Saturday we were back in Gullane doing the usual run. It was never going to match last week's extravaganza and butterfly head count but the weather was ok (bit windy, but bright) and I was foolishly optimistic; especially having found a large shrubbery next to Toad Corner favoured by the Peacocks, the Small Tortoiseshells and a Comma. The downside of this shrubbery is you have to wade deep into the undergrowth. I picked up a few hitchhikers last week, with stingers or teeth, and my torso and legs look like a dose of the measles or chicken pox. Weirdly the spots (I react adversely to insect bites) seem to be taking it in rotation to tickle and I will wake in the night raking my fingernails over a new constellation that missed the Anthisan cream before lights out. I should get a large table knife and butter the bedsheets with the the Bite and Sting Cream then jump in like a giant meat and sting-paste sandwich. Me being the meat. The lengths I go to for decent photos. Mary stands over in the short grass telling me we have been here long enough and she is getting stiff legs and cold.

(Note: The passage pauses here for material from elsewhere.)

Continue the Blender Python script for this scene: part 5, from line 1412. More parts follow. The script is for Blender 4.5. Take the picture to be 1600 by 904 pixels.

nothing much going on at Marl Loch - where are those dragonflies?

Bee and extras.
So many of the photos have additional bugs and beasties I don't notice till I get home.

always plenty bees



nice agreeable Blue, sat still and didn't fly off

you looking at me?


shaded broad-bar moth


So after a bit of skirting around the shorter grasses I go and wade into the undergrowth. I can see peacocks but they are perched on thistles behind thistles and there's no way I can get a shot from here. Too many other distractions for the autofocus. I see the undergrowth is already beaten down in trenches approaching the shrubbery and wonder if there are other butterfly enthusiasts spending time here making little enclaves from which to shoot zoom shots of the lepidoptera that clearly enjoy the protection of the dense greenery. Mary thinks it might just be deer. Maybe; there are areas of flattened grasses like grazing animals lay down for a snooze. As I wait other peacocks come and go and so I move from one side to the other to get the best line on a perching butterfly, as it flits from one flower-head to another. Elsewhere, a peacock is snoozing with wings outspread on a leaf or flower, flopped and sunbathing. I move in getting better and better close ups until it flies off or I get as close as I need, the lens about 2" from the insect.





in amongst the biters and scratchers
photo Mary, from a safe distance

often the focus will pay attention to the wrong thing

this dude was flopped out here for a while, just sunbathing


Mary shouted out she was moving on and I could catch her up. I began to untangle myself from the swamp bushes but saw this specimen at a distance with a nice background and got a few shots before running at full tilt and eventually catching M just at the beach. It was worth it.


particularly like the moth(?) flying past in the background
the place was buzzing with little white moths that are almost impossible to snap as they drop indistinguishable into the grass and disappear.



this is the happy hunting ground



love this beautiful crab shell
is that the whole universe on it's back or an underwater scene?